I don’t know that I’ve read a more concise statement of my own views on the matter, though the assault on the liberty of Christians to be faithful in their institutional lives to orthodox teaching is gathering so much force that I often believe that attempting to be open to understanding and engaging is pointless and even a sign of weakness. I think it’s right for Christians to approach these matters with charity and understanding. I only wish there were voices on the pro-gay side who were less strident and absolutist about these things, and more willing to try to understand where orthodox Christians are coming from. It really is the case that fewer of us, at least of a certain generation, are unnerved or viscerally put off by gay folks, or carry hostility towards them. But intellectual honesty and fidelity to the core teachings of our faith on what sex (all sex) is for requires us to affirm these hard (for this culture) teachings.

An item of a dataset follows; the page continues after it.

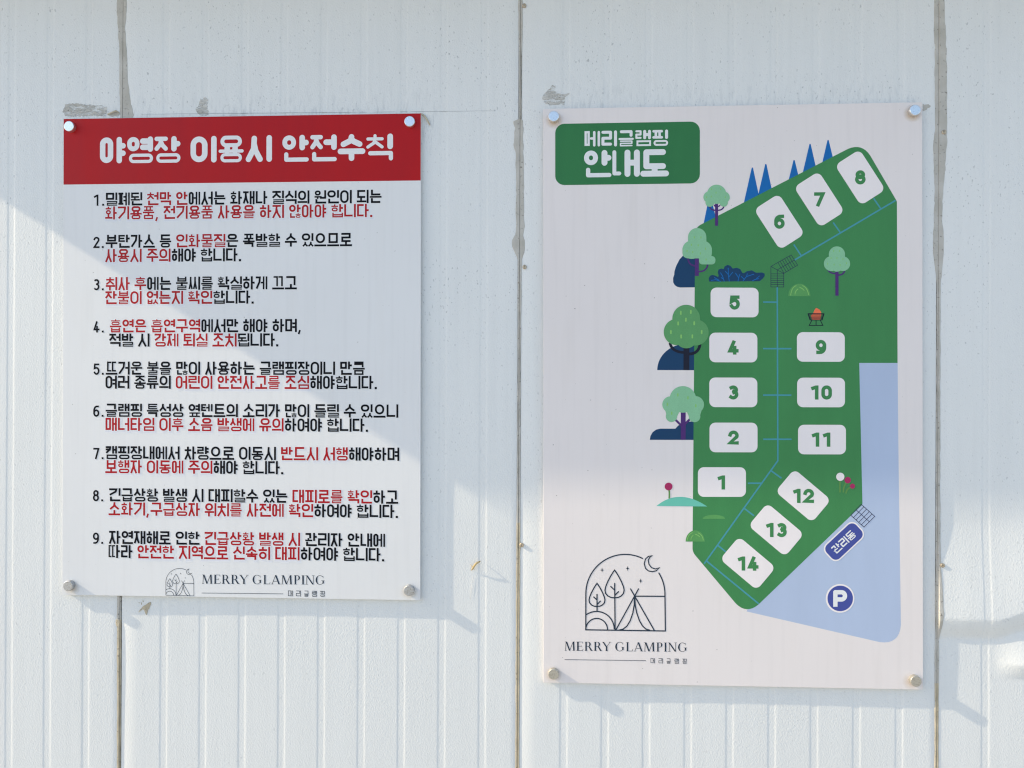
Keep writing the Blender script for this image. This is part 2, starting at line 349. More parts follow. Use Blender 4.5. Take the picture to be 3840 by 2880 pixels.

As I’ve said many times before, I think that the reason the culture has shifted so radically and so quickly toward a pro-gay position is because people realized that what gays were claiming for themselves did not contradict what many people — especially those 50 and under — already believed about sex and sexual freedom. The Christian sexual matrix had already collapsed as a prescriptive and binding force in Western culture (see Philip Rieff on this). Everything from about 1964 till now has been simply a working-out of the consequences of that collapse.